A newly-discovered manuscript of Gaelic original work from major Scottish writer Iain Crichton Smith will be published by Ùr-Sgeul, together with a complementary Talking CD, on World Book Day, 2 March 2006.
Ùr-Sgeul has also recently relaunched its website (www.ur-sgeul.com ) which has been completely updated and redesigned.
The Author
Iain Crichton Smith (Iain Mac a' Ghobhainn) was born in Glasgow in 1928, but moved to the isle of Lewis at the age of two, where he was brought up by his widowed mother in the small crofting town of Bayble where his first language was Gaelic. Educated at the University of Aberdeen, Crichton Smith took a degree in English, and after serving in the National Service Army Education Corps, went on to become a teacher. He taught in Clydebank, Dumbarton and Oban from 1952, retiring to become a full-time writer in 1977, although he already had many novels and poems published. He was awarded an OBE in 1980. Am Miseanaraidh (The Missionary) has been described as one of his finest Gaelic stories.
Extract from Am Miseanaraidh
"A' chiad oidhche a laigh e air a leabaidh anns an eaglais, bha beagan cianalais air, ach cha do sheas sin fada. Ann an ceann dhà no trì lathaichean bha Alba mar fhaileas air cùl inntinn fad' airfalbh, gun shusbaint, mar bheanntan air latha fliuch. Agus bha an teas a' bualadh air mar òrd de theine."
Extract from The Missionary (English translation)
"The first night he slept in the church he felt a little homesickness but this did not last long and after a few days Scotland was to him as distant and hazy as its bluish mountains seem on a misty day, insubstantial, vague, almost incoherent. But the heat of Africa beat on him like a hammer.”
Am Miseanaraidh (The Missionary)
Iain Mac a’ Ghobainn (Iain Crichton Smith)
"Crichton Smith was an almighty powerhouse of a writer; his penetrating, clear-eyed and compassionate style explores great depths of human intellect, experience and emotion without sacrificing an innate lucidity and an edifying humanity. This fresh publication of an insightful and poetic narrative will be warmly welcomed by Crichton Smith's many dedicated readers."
Kevin MacNeil, Writer
"In The Missionary, published by the vital Ùr-Sgeul for the first time in the original Gaelic, Crichton Smith is exploring the way in which religious doctrine and practice is challenged once it is placed in a totally different context."
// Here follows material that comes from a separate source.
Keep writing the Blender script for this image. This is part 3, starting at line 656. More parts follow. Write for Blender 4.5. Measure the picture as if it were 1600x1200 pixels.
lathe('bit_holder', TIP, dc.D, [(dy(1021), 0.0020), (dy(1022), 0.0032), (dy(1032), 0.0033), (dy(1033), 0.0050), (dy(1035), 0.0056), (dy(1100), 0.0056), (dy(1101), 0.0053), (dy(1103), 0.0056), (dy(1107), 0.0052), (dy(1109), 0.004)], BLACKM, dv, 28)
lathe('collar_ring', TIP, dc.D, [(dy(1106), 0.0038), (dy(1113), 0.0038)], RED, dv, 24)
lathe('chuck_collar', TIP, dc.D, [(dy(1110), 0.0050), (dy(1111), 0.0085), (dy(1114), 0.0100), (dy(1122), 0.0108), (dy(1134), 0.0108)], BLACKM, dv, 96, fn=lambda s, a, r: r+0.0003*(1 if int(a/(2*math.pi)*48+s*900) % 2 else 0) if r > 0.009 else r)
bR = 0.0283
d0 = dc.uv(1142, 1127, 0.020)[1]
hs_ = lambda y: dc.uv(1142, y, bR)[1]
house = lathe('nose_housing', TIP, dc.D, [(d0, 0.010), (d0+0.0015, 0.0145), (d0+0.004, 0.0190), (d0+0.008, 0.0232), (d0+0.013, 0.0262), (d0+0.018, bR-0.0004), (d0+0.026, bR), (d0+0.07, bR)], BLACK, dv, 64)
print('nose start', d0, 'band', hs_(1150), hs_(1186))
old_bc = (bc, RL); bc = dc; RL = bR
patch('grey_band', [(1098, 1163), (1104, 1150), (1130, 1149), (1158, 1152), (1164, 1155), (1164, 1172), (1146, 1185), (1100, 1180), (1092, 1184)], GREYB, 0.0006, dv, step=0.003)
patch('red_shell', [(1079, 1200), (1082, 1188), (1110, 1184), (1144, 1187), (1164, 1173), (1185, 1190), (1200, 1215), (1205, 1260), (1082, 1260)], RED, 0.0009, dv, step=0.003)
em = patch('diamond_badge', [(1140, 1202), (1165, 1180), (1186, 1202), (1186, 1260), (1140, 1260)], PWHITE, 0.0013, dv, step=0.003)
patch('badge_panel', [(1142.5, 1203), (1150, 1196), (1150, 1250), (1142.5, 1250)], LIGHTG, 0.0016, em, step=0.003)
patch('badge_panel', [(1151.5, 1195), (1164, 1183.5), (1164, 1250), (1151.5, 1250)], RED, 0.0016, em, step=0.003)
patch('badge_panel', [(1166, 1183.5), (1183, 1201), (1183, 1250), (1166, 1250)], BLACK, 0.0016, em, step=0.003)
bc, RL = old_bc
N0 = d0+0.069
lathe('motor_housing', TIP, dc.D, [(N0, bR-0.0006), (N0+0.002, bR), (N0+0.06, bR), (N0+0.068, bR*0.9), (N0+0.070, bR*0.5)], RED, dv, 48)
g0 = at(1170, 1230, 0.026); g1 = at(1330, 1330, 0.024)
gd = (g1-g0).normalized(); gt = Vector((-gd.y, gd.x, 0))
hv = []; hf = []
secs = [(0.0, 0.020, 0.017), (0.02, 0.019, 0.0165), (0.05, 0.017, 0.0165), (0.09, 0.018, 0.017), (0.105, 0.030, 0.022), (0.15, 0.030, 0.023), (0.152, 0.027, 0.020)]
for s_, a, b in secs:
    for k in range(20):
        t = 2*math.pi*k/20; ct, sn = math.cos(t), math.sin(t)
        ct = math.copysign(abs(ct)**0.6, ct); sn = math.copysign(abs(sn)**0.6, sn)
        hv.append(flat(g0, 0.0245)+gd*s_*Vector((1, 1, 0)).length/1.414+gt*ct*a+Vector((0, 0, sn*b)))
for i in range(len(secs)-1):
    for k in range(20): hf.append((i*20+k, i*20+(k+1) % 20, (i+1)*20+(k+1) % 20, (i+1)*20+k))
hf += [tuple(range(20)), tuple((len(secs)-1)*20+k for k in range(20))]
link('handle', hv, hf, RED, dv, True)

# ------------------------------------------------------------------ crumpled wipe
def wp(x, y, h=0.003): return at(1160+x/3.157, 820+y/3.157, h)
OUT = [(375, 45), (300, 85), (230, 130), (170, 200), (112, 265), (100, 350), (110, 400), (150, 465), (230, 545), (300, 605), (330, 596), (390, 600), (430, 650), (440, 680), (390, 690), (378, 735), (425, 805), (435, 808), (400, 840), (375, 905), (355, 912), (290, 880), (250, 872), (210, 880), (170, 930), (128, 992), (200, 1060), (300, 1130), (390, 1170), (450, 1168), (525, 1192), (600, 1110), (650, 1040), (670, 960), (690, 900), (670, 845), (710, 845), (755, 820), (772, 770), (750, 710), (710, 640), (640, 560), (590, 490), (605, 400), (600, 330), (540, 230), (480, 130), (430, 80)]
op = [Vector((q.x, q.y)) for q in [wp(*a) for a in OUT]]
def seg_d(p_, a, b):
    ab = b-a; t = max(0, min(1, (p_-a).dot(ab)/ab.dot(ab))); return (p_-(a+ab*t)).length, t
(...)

Angus Peter Campbell, Writer and broadcaster
The Book
Crichton Smith’s central contribution to modern Gaelic, indeed Scottish, literature cannot be underestimated. He became the Gaelic modernist writer par excellence and wrote with a complete knowledge and consciousness of the way writers such as Faulkner, Beckett and Arthur Miller had forever changed literature.
The Missionary concerns a Highland minister, Donald, who goes to Africa as a missionary. His beliefs and practices and, ultimately, his faith are seriously challenged by people, place and circumstance. The ‘whiteness’ or purity of his doctrine is confronted by the ‘darkness’ and ancient pagan practices of Africa and, after a series of events, Donald is tempted by alternatives, both of the flesh and of the spirit. Like Conrad, Crichton Smith uses the traditional metaphor of the jungle and the way in which it swallows the sun as the motif that threatens to swallow Donald’s belief system and western (Highland) ways.
As with much of Crichton Smith’s writing, the story is full of allusions and symbolic meaning, but written in a clear, sharp and detached way. The story develops rapidly and the end is surprising in its sense of hope and possible joy and potential for redemption. Apparent polarities such as love and hate are much closer than the linguistic compass-points would suggest, and this may have been Crichton Smith’s true position – he was aware that our common humanity, in the end, outdistances our geographic, linguistic or theological positioning. This cross-cultural reaching out at the end of The Missionary is what makes the story so relevant and contemporary. Am Miseanaraidh (The Missionary) has been described as one of his finest Gaelic stories.